■ Dataset extract
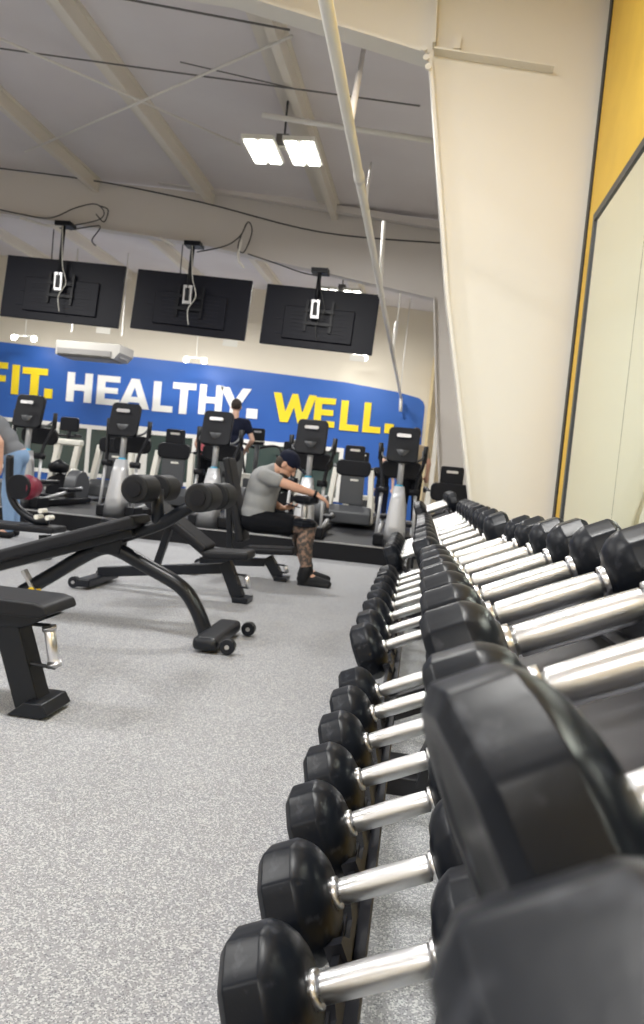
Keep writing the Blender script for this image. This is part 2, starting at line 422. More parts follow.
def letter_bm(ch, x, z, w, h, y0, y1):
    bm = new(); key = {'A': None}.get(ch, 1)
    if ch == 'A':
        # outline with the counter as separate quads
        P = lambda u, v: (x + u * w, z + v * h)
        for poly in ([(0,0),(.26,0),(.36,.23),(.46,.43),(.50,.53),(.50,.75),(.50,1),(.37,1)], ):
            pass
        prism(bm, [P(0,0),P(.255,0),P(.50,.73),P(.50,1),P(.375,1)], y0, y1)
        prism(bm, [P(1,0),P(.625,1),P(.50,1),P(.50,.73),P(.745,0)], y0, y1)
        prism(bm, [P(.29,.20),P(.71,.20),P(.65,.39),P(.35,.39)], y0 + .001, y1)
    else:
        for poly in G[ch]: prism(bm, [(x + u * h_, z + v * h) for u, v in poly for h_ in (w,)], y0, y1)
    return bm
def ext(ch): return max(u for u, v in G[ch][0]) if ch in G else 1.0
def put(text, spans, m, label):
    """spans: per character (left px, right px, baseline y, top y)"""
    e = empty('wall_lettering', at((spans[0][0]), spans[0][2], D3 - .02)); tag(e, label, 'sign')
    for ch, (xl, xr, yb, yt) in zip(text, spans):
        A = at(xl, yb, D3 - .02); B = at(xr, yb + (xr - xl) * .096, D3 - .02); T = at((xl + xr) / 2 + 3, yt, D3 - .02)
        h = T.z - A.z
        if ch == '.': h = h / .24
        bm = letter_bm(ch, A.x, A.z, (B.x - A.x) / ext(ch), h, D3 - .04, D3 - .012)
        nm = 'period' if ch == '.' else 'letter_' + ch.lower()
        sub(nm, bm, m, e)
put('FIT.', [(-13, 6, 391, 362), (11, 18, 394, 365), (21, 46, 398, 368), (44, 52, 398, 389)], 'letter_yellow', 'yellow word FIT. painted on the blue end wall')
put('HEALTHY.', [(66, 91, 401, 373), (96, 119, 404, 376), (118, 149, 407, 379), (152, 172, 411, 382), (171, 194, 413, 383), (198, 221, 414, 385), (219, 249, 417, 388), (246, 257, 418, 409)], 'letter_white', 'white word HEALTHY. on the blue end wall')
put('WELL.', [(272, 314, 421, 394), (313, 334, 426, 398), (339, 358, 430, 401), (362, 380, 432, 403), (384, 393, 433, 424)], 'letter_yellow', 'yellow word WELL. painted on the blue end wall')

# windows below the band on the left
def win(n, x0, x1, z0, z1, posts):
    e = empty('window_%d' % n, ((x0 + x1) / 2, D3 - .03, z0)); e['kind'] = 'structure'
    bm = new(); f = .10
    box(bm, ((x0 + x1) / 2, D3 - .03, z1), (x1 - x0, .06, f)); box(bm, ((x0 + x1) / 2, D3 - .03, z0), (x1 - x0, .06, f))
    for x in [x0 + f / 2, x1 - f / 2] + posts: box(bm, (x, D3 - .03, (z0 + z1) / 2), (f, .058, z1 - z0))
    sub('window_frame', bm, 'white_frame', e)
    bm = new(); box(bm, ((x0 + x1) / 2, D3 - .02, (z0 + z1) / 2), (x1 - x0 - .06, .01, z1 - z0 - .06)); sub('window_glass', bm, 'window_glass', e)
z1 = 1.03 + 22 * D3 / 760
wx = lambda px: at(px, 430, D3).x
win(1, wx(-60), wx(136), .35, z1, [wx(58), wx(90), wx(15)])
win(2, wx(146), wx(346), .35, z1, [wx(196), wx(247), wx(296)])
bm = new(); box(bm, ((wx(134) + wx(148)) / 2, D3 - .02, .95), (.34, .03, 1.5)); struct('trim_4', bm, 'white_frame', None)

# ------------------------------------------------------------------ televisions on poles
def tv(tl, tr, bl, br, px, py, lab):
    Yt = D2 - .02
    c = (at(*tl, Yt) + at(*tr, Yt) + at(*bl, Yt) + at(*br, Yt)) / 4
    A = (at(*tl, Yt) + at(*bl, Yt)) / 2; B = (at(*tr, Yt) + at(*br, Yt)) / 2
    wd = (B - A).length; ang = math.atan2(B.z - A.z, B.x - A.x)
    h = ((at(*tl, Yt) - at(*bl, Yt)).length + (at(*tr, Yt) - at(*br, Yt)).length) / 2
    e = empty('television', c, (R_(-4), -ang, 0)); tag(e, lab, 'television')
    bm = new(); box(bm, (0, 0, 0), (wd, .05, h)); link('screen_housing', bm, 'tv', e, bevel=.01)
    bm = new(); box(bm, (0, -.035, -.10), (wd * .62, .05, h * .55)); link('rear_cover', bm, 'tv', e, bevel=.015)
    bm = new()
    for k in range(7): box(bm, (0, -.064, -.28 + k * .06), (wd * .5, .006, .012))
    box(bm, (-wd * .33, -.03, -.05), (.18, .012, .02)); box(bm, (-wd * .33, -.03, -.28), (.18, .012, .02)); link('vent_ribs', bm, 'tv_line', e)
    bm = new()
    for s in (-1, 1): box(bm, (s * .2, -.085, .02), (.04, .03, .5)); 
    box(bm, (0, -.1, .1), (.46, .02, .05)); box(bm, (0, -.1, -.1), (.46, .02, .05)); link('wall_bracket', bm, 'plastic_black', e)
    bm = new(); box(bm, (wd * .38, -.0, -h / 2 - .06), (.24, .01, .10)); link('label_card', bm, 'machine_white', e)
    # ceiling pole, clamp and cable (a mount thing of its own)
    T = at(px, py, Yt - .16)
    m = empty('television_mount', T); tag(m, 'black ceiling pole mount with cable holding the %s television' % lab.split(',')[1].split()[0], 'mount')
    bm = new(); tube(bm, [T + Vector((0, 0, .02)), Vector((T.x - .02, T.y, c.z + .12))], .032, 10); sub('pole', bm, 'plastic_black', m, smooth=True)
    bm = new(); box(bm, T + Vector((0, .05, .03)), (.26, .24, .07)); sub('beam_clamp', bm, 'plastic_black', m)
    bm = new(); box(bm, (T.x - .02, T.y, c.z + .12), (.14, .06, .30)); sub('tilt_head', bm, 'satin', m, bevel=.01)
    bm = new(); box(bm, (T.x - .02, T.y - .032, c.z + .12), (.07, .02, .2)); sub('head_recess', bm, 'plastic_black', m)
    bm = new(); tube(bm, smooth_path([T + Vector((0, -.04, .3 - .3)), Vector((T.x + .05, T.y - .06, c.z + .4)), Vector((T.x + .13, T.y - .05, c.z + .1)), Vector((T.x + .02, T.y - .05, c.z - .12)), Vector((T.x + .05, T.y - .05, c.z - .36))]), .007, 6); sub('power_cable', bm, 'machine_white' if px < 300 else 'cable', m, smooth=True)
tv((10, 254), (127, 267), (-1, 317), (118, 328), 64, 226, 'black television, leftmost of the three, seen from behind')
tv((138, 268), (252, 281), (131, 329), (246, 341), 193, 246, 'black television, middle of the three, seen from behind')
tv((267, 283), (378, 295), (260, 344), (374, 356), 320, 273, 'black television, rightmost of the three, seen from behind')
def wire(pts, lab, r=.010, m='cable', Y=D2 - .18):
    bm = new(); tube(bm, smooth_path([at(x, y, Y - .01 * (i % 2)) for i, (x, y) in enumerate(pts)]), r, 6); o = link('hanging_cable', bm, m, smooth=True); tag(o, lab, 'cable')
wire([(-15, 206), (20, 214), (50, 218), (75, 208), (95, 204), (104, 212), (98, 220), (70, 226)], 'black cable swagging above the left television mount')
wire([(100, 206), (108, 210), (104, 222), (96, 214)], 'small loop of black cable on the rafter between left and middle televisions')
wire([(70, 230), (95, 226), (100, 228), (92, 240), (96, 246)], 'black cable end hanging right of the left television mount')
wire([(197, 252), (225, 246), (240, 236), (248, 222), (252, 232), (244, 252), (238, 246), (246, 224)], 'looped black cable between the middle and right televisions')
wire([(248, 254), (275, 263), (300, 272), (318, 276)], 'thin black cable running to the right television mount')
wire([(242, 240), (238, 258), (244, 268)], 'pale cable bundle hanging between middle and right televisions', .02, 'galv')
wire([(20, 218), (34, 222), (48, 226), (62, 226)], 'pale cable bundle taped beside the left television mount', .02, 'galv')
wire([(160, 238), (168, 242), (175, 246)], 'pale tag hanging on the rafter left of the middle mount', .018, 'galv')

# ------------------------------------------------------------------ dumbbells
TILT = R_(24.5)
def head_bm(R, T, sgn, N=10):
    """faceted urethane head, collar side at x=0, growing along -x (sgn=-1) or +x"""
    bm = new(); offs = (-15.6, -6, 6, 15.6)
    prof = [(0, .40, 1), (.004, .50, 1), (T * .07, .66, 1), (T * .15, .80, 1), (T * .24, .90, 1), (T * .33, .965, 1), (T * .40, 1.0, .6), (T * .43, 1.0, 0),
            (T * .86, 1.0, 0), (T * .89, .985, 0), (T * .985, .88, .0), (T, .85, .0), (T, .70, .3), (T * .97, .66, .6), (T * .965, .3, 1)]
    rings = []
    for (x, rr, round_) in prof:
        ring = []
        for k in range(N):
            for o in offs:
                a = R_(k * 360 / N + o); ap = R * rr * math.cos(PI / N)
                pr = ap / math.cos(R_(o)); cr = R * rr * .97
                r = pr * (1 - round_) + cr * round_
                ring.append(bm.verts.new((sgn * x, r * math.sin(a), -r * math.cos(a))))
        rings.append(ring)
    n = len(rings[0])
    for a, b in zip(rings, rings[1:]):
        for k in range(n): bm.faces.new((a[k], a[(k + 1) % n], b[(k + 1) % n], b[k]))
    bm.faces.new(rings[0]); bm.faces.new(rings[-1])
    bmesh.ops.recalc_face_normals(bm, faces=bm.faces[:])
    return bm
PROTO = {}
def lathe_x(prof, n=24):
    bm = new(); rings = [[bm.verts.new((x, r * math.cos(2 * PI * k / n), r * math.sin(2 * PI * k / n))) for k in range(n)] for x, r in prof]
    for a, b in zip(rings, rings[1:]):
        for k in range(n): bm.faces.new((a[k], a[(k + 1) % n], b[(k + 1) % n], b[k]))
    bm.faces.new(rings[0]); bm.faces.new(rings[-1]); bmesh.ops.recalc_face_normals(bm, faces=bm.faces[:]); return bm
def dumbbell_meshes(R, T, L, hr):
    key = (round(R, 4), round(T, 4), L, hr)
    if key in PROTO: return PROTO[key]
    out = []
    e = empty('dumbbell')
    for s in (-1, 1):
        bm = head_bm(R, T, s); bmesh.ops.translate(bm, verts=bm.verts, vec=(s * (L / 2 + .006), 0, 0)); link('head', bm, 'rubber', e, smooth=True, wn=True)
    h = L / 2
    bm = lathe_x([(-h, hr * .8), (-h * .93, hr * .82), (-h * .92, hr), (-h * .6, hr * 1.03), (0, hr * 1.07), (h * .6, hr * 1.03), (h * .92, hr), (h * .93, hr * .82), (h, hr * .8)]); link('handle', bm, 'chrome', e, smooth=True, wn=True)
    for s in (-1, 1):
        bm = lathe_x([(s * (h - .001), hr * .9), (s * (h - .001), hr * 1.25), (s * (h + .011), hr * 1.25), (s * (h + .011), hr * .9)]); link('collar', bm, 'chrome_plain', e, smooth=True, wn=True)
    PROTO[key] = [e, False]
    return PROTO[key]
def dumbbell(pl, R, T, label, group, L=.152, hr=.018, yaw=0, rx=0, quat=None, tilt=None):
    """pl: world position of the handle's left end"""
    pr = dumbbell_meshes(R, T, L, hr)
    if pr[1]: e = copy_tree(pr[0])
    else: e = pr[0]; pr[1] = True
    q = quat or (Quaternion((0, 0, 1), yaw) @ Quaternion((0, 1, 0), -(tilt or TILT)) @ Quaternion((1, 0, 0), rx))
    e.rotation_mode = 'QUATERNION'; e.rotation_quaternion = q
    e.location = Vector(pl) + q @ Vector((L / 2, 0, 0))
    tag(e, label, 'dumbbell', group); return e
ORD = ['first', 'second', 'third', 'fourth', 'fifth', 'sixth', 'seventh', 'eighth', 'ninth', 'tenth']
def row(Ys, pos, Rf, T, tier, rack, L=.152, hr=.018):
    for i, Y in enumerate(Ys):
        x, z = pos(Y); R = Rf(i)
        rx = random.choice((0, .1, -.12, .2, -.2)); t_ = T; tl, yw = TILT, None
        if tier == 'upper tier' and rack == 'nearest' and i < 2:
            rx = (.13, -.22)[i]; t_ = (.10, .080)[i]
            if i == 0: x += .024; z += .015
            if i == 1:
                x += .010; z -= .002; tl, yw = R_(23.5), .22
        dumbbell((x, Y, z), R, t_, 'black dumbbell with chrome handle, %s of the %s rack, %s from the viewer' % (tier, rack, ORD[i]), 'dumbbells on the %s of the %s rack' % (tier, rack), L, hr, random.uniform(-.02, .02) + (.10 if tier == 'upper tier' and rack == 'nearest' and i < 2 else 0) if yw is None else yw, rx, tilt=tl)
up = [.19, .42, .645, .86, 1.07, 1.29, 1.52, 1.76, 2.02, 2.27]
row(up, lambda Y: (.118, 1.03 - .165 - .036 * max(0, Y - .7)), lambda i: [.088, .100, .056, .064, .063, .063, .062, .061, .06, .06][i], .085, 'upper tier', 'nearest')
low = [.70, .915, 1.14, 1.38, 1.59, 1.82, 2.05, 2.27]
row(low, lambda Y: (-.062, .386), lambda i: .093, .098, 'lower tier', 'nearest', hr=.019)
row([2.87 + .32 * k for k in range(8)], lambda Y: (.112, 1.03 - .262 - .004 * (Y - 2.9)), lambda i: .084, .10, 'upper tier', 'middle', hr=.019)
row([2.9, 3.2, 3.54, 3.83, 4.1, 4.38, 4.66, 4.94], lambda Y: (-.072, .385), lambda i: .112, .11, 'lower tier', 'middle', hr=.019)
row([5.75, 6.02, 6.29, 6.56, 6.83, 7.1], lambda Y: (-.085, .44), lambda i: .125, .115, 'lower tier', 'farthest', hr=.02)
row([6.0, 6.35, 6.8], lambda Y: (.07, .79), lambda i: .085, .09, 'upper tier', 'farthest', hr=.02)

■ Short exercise
Restate only the lines running from the start of the material above through the line containing "WELL. painted on the blue end wall')", ends included. No pictures.

■ Exercise result
Keep writing the Blender script for this image. This is part 2, starting at line 422. More parts follow.
def letter_bm(ch, x, z, w, h, y0, y1):
    bm = new(); key = {'A': None}.get(ch, 1)
    if ch == 'A':
        # outline with the counter as separate quads
        P = lambda u, v: (x + u * w, z + v * h)
        for poly in ([(0,0),(.26,0),(.36,.23),(.46,.43),(.50,.53),(.50,.75),(.50,1),(.37,1)], ):
            pass
        prism(bm, [P(0,0),P(.255,0),P(.50,.73),P(.50,1),P(.375,1)], y0, y1)
        prism(bm, [P(1,0),P(.625,1),P(.50,1),P(.50,.73),P(.745,0)], y0, y1)
        prism(bm, [P(.29,.20),P(.71,.20),P(.65,.39),P(.35,.39)], y0 + .001, y1)
    else:
        for poly in G[ch]: prism(bm, [(x + u * h_, z + v * h) for u, v in poly for h_ in (w,)], y0, y1)
    return bm
def ext(ch): return max(u for u, v in G[ch][0]) if ch in G else 1.0
def put(text, spans, m, label):
    """spans: per character (left px, right px, baseline y, top y)"""
    e = empty('wall_lettering', at((spans[0][0]), spans[0][2], D3 - .02)); tag(e, label, 'sign')
    for ch, (xl, xr, yb, yt) in zip(text, spans):
        A = at(xl, yb, D3 - .02); B = at(xr, yb + (xr - xl) * .096, D3 - .02); T = at((xl + xr) / 2 + 3, yt, D3 - .02)
        h = T.z - A.z
        if ch == '.': h = h / .24
        bm = letter_bm(ch, A.x, A.z, (B.x - A.x) / ext(ch), h, D3 - .04, D3 - .012)
        nm = 'period' if ch == '.' else 'letter_' + ch.lower()
        sub(nm, bm, m, e)
put('FIT.', [(-13, 6, 391, 362), (11, 18, 394, 365), (21, 46, 398, 368), (44, 52, 398, 389)], 'letter_yellow', 'yellow word FIT. painted on the blue end wall')
put('HEALTHY.', [(66, 91, 401, 373), (96, 119, 404, 376), (118, 149, 407, 379), (152, 172, 411, 382), (171, 194, 413, 383), (198, 221, 414, 385), (219, 249, 417, 388), (246, 257, 418, 409)], 'letter_white', 'white word HEALTHY. on the blue end wall')
put('WELL.', [(272, 314, 421, 394), (313, 334, 426, 398), (339, 358, 430, 401), (362, 380, 432, 403), (384, 393, 433, 424)], 'letter_yellow', 'yellow word WELL. painted on the blue end wall')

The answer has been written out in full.